Exercise details
Would you transcribe all of the data exactly, down to the last character?

Collected data
# # #
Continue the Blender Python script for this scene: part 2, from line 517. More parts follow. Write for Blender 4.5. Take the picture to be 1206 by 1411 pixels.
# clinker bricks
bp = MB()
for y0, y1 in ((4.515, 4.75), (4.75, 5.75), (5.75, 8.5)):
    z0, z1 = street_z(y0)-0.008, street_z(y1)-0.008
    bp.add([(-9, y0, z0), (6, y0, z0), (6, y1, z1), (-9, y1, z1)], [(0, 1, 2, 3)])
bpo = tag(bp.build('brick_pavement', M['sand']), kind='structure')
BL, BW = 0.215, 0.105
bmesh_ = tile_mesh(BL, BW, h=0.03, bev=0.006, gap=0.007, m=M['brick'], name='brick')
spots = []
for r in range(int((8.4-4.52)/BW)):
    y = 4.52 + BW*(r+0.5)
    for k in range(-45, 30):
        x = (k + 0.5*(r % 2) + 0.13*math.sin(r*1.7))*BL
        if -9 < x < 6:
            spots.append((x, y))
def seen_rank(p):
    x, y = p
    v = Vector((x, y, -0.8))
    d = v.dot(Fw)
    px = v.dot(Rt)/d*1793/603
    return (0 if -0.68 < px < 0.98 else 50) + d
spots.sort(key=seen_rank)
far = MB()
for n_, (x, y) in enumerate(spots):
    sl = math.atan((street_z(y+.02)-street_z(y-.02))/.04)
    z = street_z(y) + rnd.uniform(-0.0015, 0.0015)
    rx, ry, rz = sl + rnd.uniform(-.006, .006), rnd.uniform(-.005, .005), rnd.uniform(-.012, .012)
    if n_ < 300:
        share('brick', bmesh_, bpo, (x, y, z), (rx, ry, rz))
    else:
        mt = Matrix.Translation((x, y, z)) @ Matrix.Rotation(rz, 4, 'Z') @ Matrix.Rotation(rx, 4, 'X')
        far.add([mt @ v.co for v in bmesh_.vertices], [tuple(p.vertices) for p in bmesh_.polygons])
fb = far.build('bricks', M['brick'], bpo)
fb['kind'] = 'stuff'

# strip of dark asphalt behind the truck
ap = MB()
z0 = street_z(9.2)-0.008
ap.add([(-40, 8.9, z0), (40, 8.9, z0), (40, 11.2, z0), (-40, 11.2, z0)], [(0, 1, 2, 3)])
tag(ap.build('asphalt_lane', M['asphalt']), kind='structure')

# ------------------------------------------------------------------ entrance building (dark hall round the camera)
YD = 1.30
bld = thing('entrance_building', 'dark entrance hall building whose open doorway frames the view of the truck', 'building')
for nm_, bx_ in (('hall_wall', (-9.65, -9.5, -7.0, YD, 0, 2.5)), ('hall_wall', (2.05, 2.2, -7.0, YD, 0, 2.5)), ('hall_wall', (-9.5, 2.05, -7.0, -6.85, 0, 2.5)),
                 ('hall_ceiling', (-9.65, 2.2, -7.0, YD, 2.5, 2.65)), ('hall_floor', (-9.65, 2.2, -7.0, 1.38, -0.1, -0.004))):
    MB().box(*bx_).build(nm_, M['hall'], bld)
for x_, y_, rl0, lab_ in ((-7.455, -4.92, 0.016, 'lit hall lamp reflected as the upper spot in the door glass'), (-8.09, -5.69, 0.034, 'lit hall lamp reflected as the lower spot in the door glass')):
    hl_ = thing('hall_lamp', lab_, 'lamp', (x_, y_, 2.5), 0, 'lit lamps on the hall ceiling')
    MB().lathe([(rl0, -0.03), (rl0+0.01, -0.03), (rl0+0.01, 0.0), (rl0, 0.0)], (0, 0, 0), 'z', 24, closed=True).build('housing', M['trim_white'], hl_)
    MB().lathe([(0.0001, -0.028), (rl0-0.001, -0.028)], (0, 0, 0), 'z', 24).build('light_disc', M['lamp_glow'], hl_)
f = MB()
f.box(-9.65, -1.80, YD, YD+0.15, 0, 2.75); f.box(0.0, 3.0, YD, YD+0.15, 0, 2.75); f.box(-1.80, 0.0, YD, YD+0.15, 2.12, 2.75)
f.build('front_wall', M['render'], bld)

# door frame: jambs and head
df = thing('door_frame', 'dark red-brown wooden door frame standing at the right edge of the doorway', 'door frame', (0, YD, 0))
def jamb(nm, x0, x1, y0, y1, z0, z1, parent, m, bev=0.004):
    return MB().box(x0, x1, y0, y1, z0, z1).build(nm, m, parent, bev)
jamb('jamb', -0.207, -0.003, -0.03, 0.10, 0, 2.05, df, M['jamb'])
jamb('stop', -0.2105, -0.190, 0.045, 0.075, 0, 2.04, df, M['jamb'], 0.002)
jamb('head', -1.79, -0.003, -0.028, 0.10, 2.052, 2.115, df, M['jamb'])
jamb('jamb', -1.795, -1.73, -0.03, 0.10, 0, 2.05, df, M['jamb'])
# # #
Response for this exercise
Continue the Blender Python script for this scene: part 2, from line 517. More parts follow. Write for Blender 4.5. Take the picture to be 1206 by 1411 pixels.
# clinker bricks
bp = MB()
for y0, y1 in ((4.515, 4.75), (4.75, 5.75), (5.75, 8.5)):
    z0, z1 = street_z(y0)-0.008, street_z(y1)-0.008
    bp.add([(-9, y0, z0), (6, y0, z0), (6, y1, z1), (-9, y1, z1)], [(0, 1, 2, 3)])
bpo = tag(bp.build('brick_pavement', M['sand']), kind='structure')
BL, BW = 0.215, 0.105
bmesh_ = tile_mesh(BL, BW, h=0.03, bev=0.006, gap=0.007, m=M['brick'], name='brick')
spots = []
for r in range(int((8.4-4.52)/BW)):
    y = 4.52 + BW*(r+0.5)
    for k in range(-45, 30):
        x = (k + 0.5*(r % 2) + 0.13*math.sin(r*1.7))*BL
        if -9 < x < 6:
            spots.append((x, y))
def seen_rank(p):
    x, y = p
    v = Vector((x, y, -0.8))
    d = v.dot(Fw)
    px = v.dot(Rt)/d*1793/603
    return (0 if -0.68 < px < 0.98 else 50) + d
spots.sort(key=seen_rank)
far = MB()
for n_, (x, y) in enumerate(spots):
    sl = math.atan((street_z(y+.02)-street_z(y-.02))/.04)
    z = street_z(y) + rnd.uniform(-0.0015, 0.0015)
    rx, ry, rz = sl + rnd.uniform(-.006, .006), rnd.uniform(-.005, .005), rnd.uniform(-.012, .012)
    if n_ < 300:
        share('brick', bmesh_, bpo, (x, y, z), (rx, ry, rz))
    else:
        mt = Matrix.Translation((x, y, z)) @ Matrix.Rotation(rz, 4, 'Z') @ Matrix.Rotation(rx, 4, 'X')
        far.add([mt @ v.co for v in bmesh_.vertices], [tuple(p.vertices) for p in bmesh_.polygons])
fb = far.build('bricks', M['brick'], bpo)
fb['kind'] = 'stuff'

# strip of dark asphalt behind the truck
ap = MB()
z0 = street_z(9.2)-0.008
ap.add([(-40, 8.9, z0), (40, 8.9, z0), (40, 11.2, z0), (-40, 11.2, z0)], [(0, 1, 2, 3)])
tag(ap.build('asphalt_lane', M['asphalt']), kind='structure')

# ------------------------------------------------------------------ entrance building (dark hall round the camera)
YD = 1.30
bld = thing('entrance_building', 'dark entrance hall building whose open doorway frames the view of the truck', 'building')
for nm_, bx_ in (('hall_wall', (-9.65, -9.5, -7.0, YD, 0, 2.5)), ('hall_wall', (2.05, 2.2, -7.0, YD, 0, 2.5)), ('hall_wall', (-9.5, 2.05, -7.0, -6.85, 0, 2.5)),
                 ('hall_ceiling', (-9.65, 2.2, -7.0, YD, 2.5, 2.65)), ('hall_floor', (-9.65, 2.2, -7.0, 1.38, -0.1, -0.004))):
    MB().box(*bx_).build(nm_, M['hall'], bld)
for x_, y_, rl0, lab_ in ((-7.455, -4.92, 0.016, 'lit hall lamp reflected as the upper spot in the door glass'), (-8.09, -5.69, 0.034, 'lit hall lamp reflected as the lower spot in the door glass')):
    hl_ = thing('hall_lamp', lab_, 'lamp', (x_, y_, 2.5), 0, 'lit lamps on the hall ceiling')
    MB().lathe([(rl0, -0.03), (rl0+0.01, -0.03), (rl0+0.01, 0.0), (rl0, 0.0)], (0, 0, 0), 'z', 24, closed=True).build('housing', M['trim_white'], hl_)
    MB().lathe([(0.0001, -0.028), (rl0-0.001, -0.028)], (0, 0, 0), 'z', 24).build('light_disc', M['lamp_glow'], hl_)
f = MB()
f.box(-9.65, -1.80, YD, YD+0.15, 0, 2.75); f.box(0.0, 3.0, YD, YD+0.15, 0, 2.75); f.box(-1.80, 0.0, YD, YD+0.15, 2.12, 2.75)
f.build('front_wall', M['render'], bld)

# door frame: jambs and head
df = thing('door_frame', 'dark red-brown wooden door frame standing at the right edge of the doorway', 'door frame', (0, YD, 0))
def jamb(nm, x0, x1, y0, y1, z0, z1, parent, m, bev=0.004):
    return MB().box(x0, x1, y0, y1, z0, z1).build(nm, m, parent, bev)
jamb('jamb', -0.207, -0.003, -0.03, 0.10, 0, 2.05, df, M['jamb'])
jamb('stop', -0.2105, -0.190, 0.045, 0.075, 0, 2.04, df, M['jamb'], 0.002)
jamb('head', -1.79, -0.003, -0.028, 0.10, 2.052, 2.115, df, M['jamb'])
jamb('jamb', -1.795, -1.73, -0.03, 0.10, 0, 2.05, df, M['jamb'])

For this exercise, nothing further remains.